Venezuela Expands Military Presence at Guyana Border

  • Venezuela continues to build up military infrastructure and hardware close to the border with Guyana as President Nicolas Maduro and his supporters scale up their threats to annex an oil-rich piece of Guyanese land.
  • In a report shared with CNN, the Washington-based think tank Center for Strategic and International Studies (CSIS) warns that while the Venezuelan government “has little to gain and much to lose from a full-blown conflict” it continues to play “a dangerous game” over its claim over the densely forested Essequibo region.
  • “The constant drumbeat asserting ‘the Essequibo is ours,’ alongside the creation of new military commands and legal structures to oversee the defence of the region, is helping to institutionalise a sense of perpetual prewar footing,” it wrote.

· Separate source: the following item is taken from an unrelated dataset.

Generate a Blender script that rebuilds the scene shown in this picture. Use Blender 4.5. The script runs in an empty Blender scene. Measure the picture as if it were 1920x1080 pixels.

  • There has been speculation that the upcoming Venezuelan elections at the end of July have given Maduro the motivation to escalate against Guyana, using it as a way to distract from his record: Millions of people have fled the country due to poor economic conditions, food shortages and limited access to health care.
  • CSIS argues that instead of tamping down the aggression after the vote, “Maduro may be tempted to ramp up both rhetoric and action related to the Essequibo in a true gambit to manufacture a regional crisis in the aftermath of a stolen election.”
  • It may not be in Maduro’s interest to “initiate a full-blown conflict with neighbour Guyana, but his escalatory rhetoric tethers his political reputation and legitimacy to his willingness to back his words with force”, especially with his key internal ally, the armed forces, CSIS writes. “Thus, one of the most concerning possibilities is that Maduro will fall victim to his own rhetoric. He has whipped up nationalist passions without providing an escape valve.”